> SOURCE MATERIAL
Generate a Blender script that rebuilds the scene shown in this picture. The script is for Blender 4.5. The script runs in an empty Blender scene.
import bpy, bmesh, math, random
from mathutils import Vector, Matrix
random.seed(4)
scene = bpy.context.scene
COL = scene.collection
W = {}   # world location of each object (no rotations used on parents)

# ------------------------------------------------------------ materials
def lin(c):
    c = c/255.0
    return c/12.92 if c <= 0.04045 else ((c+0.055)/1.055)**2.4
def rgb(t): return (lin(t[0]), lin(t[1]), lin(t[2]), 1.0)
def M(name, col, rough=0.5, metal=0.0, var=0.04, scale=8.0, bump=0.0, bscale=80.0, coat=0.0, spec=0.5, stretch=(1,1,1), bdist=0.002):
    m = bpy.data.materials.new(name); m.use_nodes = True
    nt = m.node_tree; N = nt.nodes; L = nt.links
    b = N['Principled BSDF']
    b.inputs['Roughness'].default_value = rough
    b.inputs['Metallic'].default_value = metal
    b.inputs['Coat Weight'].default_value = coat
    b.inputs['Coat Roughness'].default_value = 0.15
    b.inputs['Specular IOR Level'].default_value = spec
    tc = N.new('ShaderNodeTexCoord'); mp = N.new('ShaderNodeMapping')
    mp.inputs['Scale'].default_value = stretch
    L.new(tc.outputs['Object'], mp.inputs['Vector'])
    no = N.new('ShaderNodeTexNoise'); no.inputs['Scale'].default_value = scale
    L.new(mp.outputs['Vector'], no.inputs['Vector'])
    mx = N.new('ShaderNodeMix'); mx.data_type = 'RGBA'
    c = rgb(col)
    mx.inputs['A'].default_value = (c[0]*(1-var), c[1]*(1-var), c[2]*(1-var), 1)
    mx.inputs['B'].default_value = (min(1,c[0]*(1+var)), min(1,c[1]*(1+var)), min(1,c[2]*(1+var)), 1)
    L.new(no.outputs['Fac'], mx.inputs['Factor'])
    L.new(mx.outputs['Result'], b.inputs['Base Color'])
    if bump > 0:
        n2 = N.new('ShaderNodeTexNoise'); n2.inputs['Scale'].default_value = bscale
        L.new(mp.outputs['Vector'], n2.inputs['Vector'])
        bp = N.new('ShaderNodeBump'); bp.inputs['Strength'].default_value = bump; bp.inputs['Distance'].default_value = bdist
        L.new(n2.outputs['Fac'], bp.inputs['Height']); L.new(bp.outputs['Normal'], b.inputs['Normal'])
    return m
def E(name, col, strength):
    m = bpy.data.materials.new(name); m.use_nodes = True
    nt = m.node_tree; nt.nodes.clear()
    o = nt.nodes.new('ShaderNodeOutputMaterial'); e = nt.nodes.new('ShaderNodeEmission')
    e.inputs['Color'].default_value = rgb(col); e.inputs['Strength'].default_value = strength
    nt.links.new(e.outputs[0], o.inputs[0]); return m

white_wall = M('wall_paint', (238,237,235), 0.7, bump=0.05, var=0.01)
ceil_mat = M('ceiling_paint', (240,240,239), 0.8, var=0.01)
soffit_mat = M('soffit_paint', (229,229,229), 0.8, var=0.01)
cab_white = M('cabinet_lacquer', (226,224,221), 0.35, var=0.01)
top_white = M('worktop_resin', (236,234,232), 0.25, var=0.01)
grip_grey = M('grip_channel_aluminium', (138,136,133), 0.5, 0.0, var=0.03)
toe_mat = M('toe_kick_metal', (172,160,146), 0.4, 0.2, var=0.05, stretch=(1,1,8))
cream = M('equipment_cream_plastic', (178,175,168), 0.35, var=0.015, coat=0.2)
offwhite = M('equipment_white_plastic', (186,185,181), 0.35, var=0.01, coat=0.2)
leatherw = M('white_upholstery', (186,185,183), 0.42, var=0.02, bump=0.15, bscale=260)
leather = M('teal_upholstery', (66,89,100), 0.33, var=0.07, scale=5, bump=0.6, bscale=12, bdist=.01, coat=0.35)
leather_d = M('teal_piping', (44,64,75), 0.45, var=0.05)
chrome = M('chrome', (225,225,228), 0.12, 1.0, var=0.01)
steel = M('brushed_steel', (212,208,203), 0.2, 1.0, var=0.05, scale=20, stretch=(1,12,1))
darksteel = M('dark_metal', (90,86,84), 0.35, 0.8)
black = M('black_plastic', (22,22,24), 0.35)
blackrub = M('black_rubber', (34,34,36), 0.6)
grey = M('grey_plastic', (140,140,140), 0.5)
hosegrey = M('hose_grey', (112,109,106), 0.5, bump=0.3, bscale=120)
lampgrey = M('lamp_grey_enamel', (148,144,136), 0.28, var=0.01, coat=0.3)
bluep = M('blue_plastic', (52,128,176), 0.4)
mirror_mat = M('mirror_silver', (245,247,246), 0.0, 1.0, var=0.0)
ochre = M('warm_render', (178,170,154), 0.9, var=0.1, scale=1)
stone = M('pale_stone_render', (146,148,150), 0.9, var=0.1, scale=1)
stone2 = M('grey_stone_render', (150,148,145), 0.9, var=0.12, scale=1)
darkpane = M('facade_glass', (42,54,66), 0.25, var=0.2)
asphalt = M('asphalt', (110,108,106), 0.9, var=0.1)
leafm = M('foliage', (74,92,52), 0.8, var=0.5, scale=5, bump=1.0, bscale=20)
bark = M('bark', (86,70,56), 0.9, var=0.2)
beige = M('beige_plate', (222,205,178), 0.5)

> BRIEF
From the opening line of the data above, please print each line as written up to and including the line that contains "used on parents)", and nothing more.

> ANSWER TO THE EXERCISE
Generate a Blender script that rebuilds the scene shown in this picture. The script is for Blender 4.5. The script runs in an empty Blender scene.
import bpy, bmesh, math, random
from mathutils import Vector, Matrix
random.seed(4)
scene = bpy.context.scene
COL = scene.collection
W = {}   # world location of each object (no rotations used on parents)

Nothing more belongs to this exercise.